** Begin **
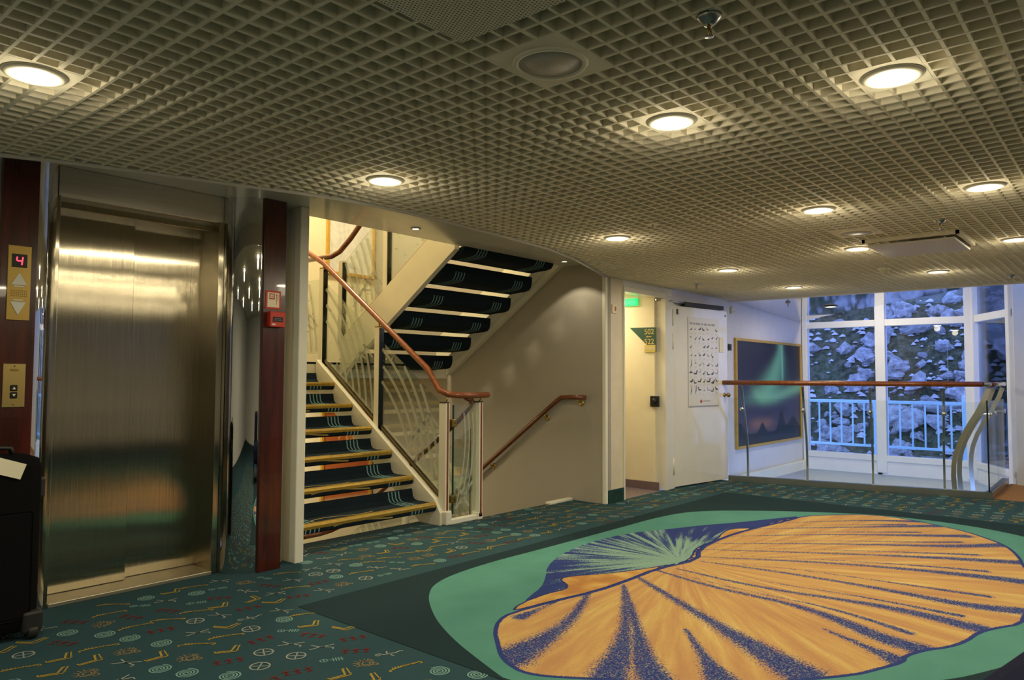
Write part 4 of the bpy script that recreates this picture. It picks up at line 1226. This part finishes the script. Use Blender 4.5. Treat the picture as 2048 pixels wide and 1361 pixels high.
# local leaf frame: x along the leaf, -y faces the lobby
lf = MB().bbox((0, 0, .012), (1.035, .05, 1.995), .004, M=LM).build('leaf', M_['doorwhite'], d2)
MB().bbox((-.045, -.004, .012), (0, .052, 1.995), .004, M=LM).build('rebate', M_['doorwhite'], lf)
for z_ in (1.60, 1.86, .24):
    MB().tube([(-.055, -.01, z_ - .09), (-.055, -.01, z_ + .09)], .012, 10, M=LM).build('hinge', M_['doorwhite'], lf)
k = MB().lathe([(.026, 0), (.026, .006), (.012, .010), (.012, .035), (.024, .045), (.028, .058), (.022, .070), (0, .074)], 20, LM @ Matrix.Translation((.965, 0, 1.0)) @ Matrix.Rotation(R(90), 4, 'X'))
k.build('knob', M_['brass'], lf)
MB().bbox((.03, -.006, 1.90), (.06, 0, 1.96), .002, M=LM).build('label_plate', M_['black'], lf)
MB().bbox((.985, -.004, 1.925), (1.01, 0, 1.945), .002, M=LM).build('contact', M_['black'], lf)
cl = MB().bbox((.15, -.035, 2.0), (.92, .03, 2.045), .006, M=LM).build('closer', M_['rubber'], lf)
MB().tube([(.20, -.02, 2.03), (-.05, -.03, 2.035), (-.30, .03, 2.04)], .010, 8, M=LM).build('closer_arm', M_['satin'], cl)

# bird poster taped to the leaf
PM = Matrix.Translation((7.33, 3.93, 0)) @ Matrix.Rotation(ANG, 4, 'Z')
po = empty('bird_poster', PM @ Vector((.545, -.004, .87)))
PB = rel(po) @ PM
MB().box((.24, -.006, .872), (.845, -.0045, 1.885), M=PB).build('sheet', M_['poster'], po)
birds = {
 'perch': [(-.5,-.05),(-.2,.10),(.1,.18),(.25,.38),(.42,.40),(.55,.30),(.40,.24),(.36,.05),(.15,-.18),(-.15,-.15)],
 'fly': [(-.5,.1),(-.1,.12),(.0,.42),(.12,.14),(.5,.16),(.2,-.02),(-.1,-.06)],
 'duck': [(-.55,.12),(-.3,.02),(.15,.02),(.22,.30),(.34,.42),(.48,.36),(.62,.30),(.44,.26),(.40,.05),(.30,-.18),(-.30,-.18)],
 'wader': [(-.35,-.1),(-.1,.12),(.15,.18),(.25,.45),(.40,.45),(.58,.40),(.36,.36),(.28,.10),(.1,-.08),(.06,-.5),(.02,-.5),(.04,-.08),(-.1,-.12)],
 'tall': [(-.25,-.6),(-.12,-.1),(.0,.35),(.05,.75),(.16,.85),(.30,.78),(.14,.70),(.16,.30),(.12,-.1),(-.05,-.35)],
}
bp_ = MB(); bl_ = MB()
rr = random.Random(4)
names = list(birds)
for r_ in range(8):
    for q in range(7):
        if rr.random() < .10: continue
        kd = rr.choice(['perch', 'fly', 'perch', 'wader']) if r_ < 4 else rr.choice(['duck', 'wader', 'duck', 'fly', 'perch'])
        if r_ == 7 and q < 2: kd = 'tall'
        if r_ == 4 and q == 0: kd = 'tall'
        cx = .29 + q * .084 + rr.uniform(-.008, .008); cz = 1.745 - r_ * .098 + rr.uniform(-.012, .012)
        s_ = rr.uniform(.066, .095) * (1.15 if r_ > 4 else .9); fl_ = rr.choice((1, 1, -1))
        tgt = bp_ if rr.random() < .75 else bl_
        pts = birds[kd]
        vs = [PB @ Vector((cx + fl_ * s_ * a * .8, -.0068, cz + s_ * b * .8)) for a, b in pts]
        tgt.add(vs, [tuple(range(len(vs)))])
        for kx in (-.6, .3):
            bl_.add([PB @ Vector((cx + s_ * kx * .3, -.0068, cz - .035)), PB @ Vector((cx + s_ * kx * .3 + .004, -.0068, cz - .035)), PB @ Vector((cx + s_ * kx * .3 + .004, -.0068, cz - .055)), PB @ Vector((cx + s_ * kx * .3, -.0068, cz - .055))], [(0, 1, 2, 3)])
bp_.build('bird_print', M_['ink'], po, fix=False)['kind'] = 'stuff'; bl_.build('caption_print', M_['inkl'], po, fix=False)['kind'] = 'stuff'
MB().box((.245, -.008, .876), (.84, -.006, .886), M=PB).build('bottom_strip', M_['inkl'], po)
ti = MB()
xx = .27
for wq in (.05, .03, .09, .04, .06, .05, .07): ti.box((xx, -.0072, 1.80), (xx + wq, -.0062, 1.825), M=PB); xx += wq + .018
ti.build('title_print', M_['inkl'], po)['kind'] = 'stuff'
MB().lathe([(0, 0), (.020, 0), (.020, .001), (0, .001)], 20, PB @ Matrix.Translation((.48, -.0062, .935)) @ Matrix.Rotation(R(90), 4, 'X')).build('logo', M_['redlogo'], po)
text_mesh('logo_text', 'HURTIGRUTEN', .024, M_['inkl'], po, PB @ Matrix.Translation((.58, -.0068, .935)) @ Matrix.Rotation(R(90), 4, 'X'), .0002)
MB().box((.86, -.0062, 1.50), (.95, -.005, 1.68), M=PB).build('note', M_['paper'], po)
tag(po, 'bird identification poster taped to the open white door', 'poster')

# corridor sign and fittings (wall x = 7.06, facing -x)
sg = empty('cabin_sign', (7.06, 4.16, 1.62))
SM = rel(sg)
MB().prism([(4.33, 1.748), (4.005, 1.743), (4.005, 1.475), (4.13, 1.565)], 'x', 7.048, 7.058, M=SM).build('plate', M_['signgreen'], sg)
MB().bbox((7.044, 4.01, 1.475), (7.056, 4.145, 1.552), .002, M=SM).build('tag_plate', M_['signgold'], sg)
TM = lambda y, z, x_=7.0472: SM @ Matrix.Translation((x_, y, z)) @ Matrix(((0, 0, -1, 0), (-1, 0, 0, 0), (0, 1, 0, 0), (0, 0, 0, 1)))
text_mesh('number_text', '502', .082, M_['signgold'], sg, TM(4.088, 1.695))
text_mesh('number_text', '522', .082, M_['signgold'], sg, TM(4.088, 1.588))
MB().box((7.0465, 4.06, 1.641), (7.0475, 4.115, 1.648), M=SM).prism([(4.125, 1.6445), (4.108, 1.656), (4.108, 1.633)], 'x', 7.0465, 7.0475, M=SM).build('arrow', M_['signgold'], sg)
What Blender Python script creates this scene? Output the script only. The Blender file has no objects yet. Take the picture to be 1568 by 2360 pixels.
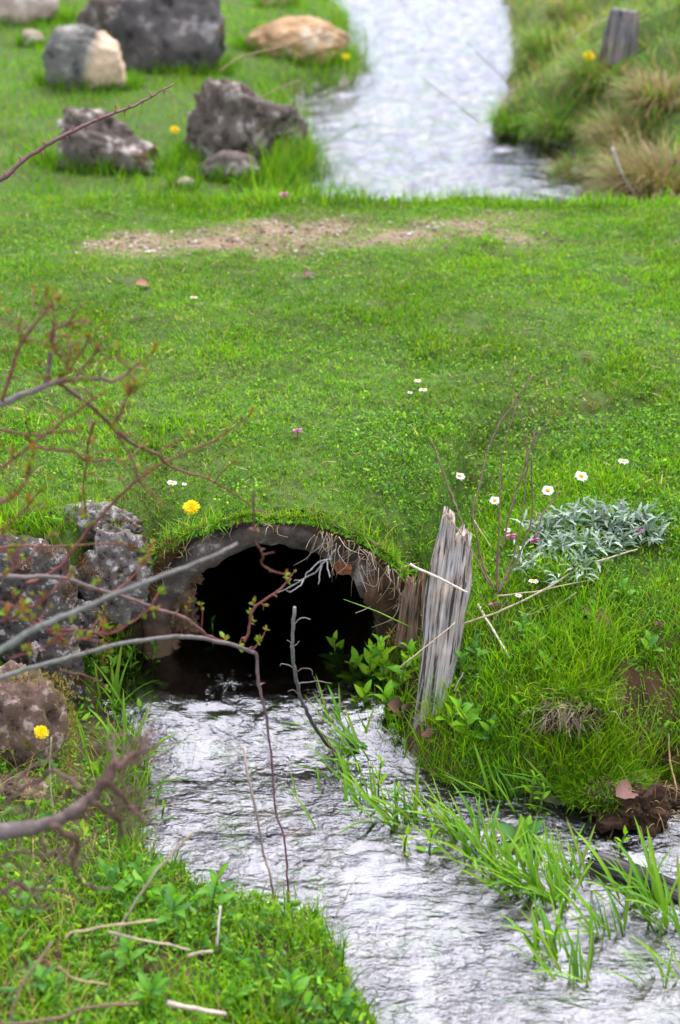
import bpy, bmesh, math, random
import numpy as np
from mathutils import Vector, Matrix, Euler

# ------------------------------------------------------------------ camera, sky, sun, exposure
scene = bpy.context.scene
C = scene.collection
FPX, CAMH, PITCH = 3540.0, 1.62, math.radians(28.0)      # focal length in 1568x2360 px units
cam_d = bpy.data.cameras.new("camera")
cam = bpy.data.objects.new("camera", cam_d); C.objects.link(cam)
cam.location = (0, 0, CAMH); cam.rotation_euler = (math.pi/2 - PITCH, 0, 0)
cam_d.sensor_fit = 'VERTICAL'; cam_d.sensor_height = 36.0; cam_d.sensor_width = 24.0
cam_d.lens = 36.0 * FPX / 2360.0
cam_d.clip_start = 0.05; cam_d.clip_end = 400
cam_d.dof.use_dof = True; cam_d.dof.focus_distance = 2.72; cam_d.dof.aperture_fstop = 3.6
scene.camera = cam

SUN_EL, SUN_AZ = math.radians(60), math.radians(22)        # thinly clouded sun ahead of the camera
world = bpy.data.worlds.new("World"); scene.world = world; world.use_nodes = True
wn, wl = world.node_tree.nodes, world.node_tree.links
wn.clear()
sky = wn.new("ShaderNodeTexSky"); sky.sky_type = 'NISHITA'; sky.sun_disc = False
sky.sun_elevation = SUN_EL; sky.sun_rotation = SUN_AZ; sky.dust_density = 1.0; sky.air_density = 1.0
hs = wn.new("ShaderNodeHueSaturation"); hs.inputs['Saturation'].default_value = 0.45; hs.inputs['Hue'].default_value = 0.53
tc = wn.new("ShaderNodeTexCoord")
cl = wn.new("ShaderNodeTexNoise"); cl.inputs['Scale'].default_value = 2.6; cl.inputs['Detail'].default_value = 5
cr = wn.new("ShaderNodeMapRange"); cr.inputs[1].default_value = 0.35; cr.inputs[2].default_value = 0.68
cr.inputs[3].default_value = 0.75; cr.inputs[4].default_value = 1.35
mx = wn.new("ShaderNodeMix"); mx.data_type = 'RGBA'; mx.blend_type = 'MULTIPLY'; mx.inputs[0].default_value = 1.0
bg = wn.new("ShaderNodeBackground"); bg.inputs['Strength'].default_value = 0.15
wo = wn.new("ShaderNodeOutputWorld")
wl.new(sky.outputs[0], hs.inputs['Color']); wl.new(tc.outputs['Generated'], cl.inputs['Vector'])
wl.new(cl.outputs['Fac'], cr.inputs[0]); wl.new(hs.outputs[0], mx.inputs[6]); wl.new(cr.outputs[0], mx.inputs[7])
wl.new(mx.outputs[2], bg.inputs['Color']); wl.new(bg.outputs[0], wo.inputs[0])

sun_d = bpy.data.lights.new("sun", 'SUN'); sun_d.energy = 1.5; sun_d.angle = math.radians(55); sun_d.color = (1, 0.985, 0.97)
sun = bpy.data.objects.new("sun", sun_d); C.objects.link(sun)
sv = Vector((math.sin(SUN_AZ)*math.cos(SUN_EL), math.cos(SUN_AZ)*math.cos(SUN_EL), math.sin(SUN_EL)))
sun.rotation_euler = sv.to_track_quat('Z', 'Y').to_euler(); sun.location = (0, 3, 6)

scene.view_settings.view_transform = 'Standard'; scene.view_settings.look = 'None'
scene.view_settings.exposure = 1.78; scene.view_settings.gamma = 1.0
scene.render.engine = 'CYCLES'
scene.cycles.max_bounces = 8; scene.cycles.transparent_max_bounces = 12
scene.cycles.caustics_reflective = False; scene.cycles.caustics_refractive = False
scene.cycles.use_denoising = True
scene.cycles.sample_clamp_indirect = 6.0

rng = np.random.default_rng(7); random.seed(7)
SC, SS = math.cos(PITCH), math.sin(PITCH)

# ------------------------------------------------------------------ numeric helpers
def _hash(ix, iy, iz, seed):
    h = (ix.astype(np.uint32)*np.uint32(374761393)) ^ (iy.astype(np.uint32)*np.uint32(668265263)) ^ (iz.astype(np.uint32)*np.uint32(2147483647)) ^ np.uint32((seed*974711+12345) & 0xffffffff)
    h = (h ^ (h >> np.uint32(13))) * np.uint32(1274126177)
    h = (h ^ (h >> np.uint32(16))) * np.uint32(2246822519)
    return ((h ^ (h >> np.uint32(15))) & np.uint32(0xffffff)).astype(np.float64) / 16777215.0
def vnoise(p, seed=0):
    p = np.asarray(p, float); i = np.floor(p).astype(np.int64); f = p - i; u = f*f*(3-2*f)
    r = 0
    for a in (0, 1):
        for b in (0, 1):
            for c in (0, 1):
                w = (u[:, 0] if a else 1-u[:, 0])*(u[:, 1] if b else 1-u[:, 1])*(u[:, 2] if c else 1-u[:, 2])
                r = r + w*_hash(i[:, 0]+a, i[:, 1]+b, i[:, 2]+c, seed)
    return r*2 - 1
def fbm(p, octv=4, seed=0, gain=0.5):
    p = np.asarray(p, float); a, r = 1.0, 0
    for k in range(octv):
        r = r + a*vnoise(p*(2.03**k) + k*17.3, seed+k); a *= gain
    return r
def n2(x, y, s, octv=3, seed=0):
    return fbm(np.stack([np.ravel(x)*s, np.ravel(y)*s, np.zeros(np.size(x))+seed*3.7], 1), octv, seed).reshape(np.shape(x))
def sm(a, b, x):
    t = np.clip((np.asarray(x, float)-a)/(b-a), 0, 1); return t*t*(3-2*t)

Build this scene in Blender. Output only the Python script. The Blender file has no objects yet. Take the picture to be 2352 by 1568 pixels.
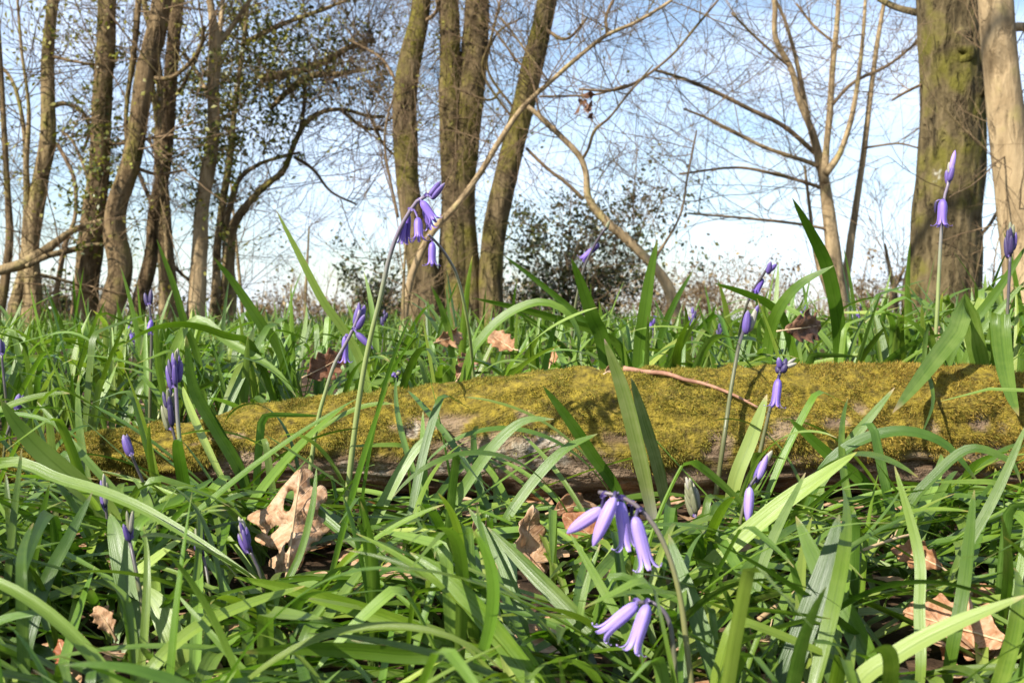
** End **
| Problem details |
All lines above with "file" in them should be returned.

| Result below |
What Blender Python script creates this scene? Output the script only. The Blender file has no objects yet. Take the picture to be 1568 by 2360 pixels.
Build this scene in Blender. Output only the Python script. The Blender file has no objects yet. Take the picture to be 2352 by 1568 pixels.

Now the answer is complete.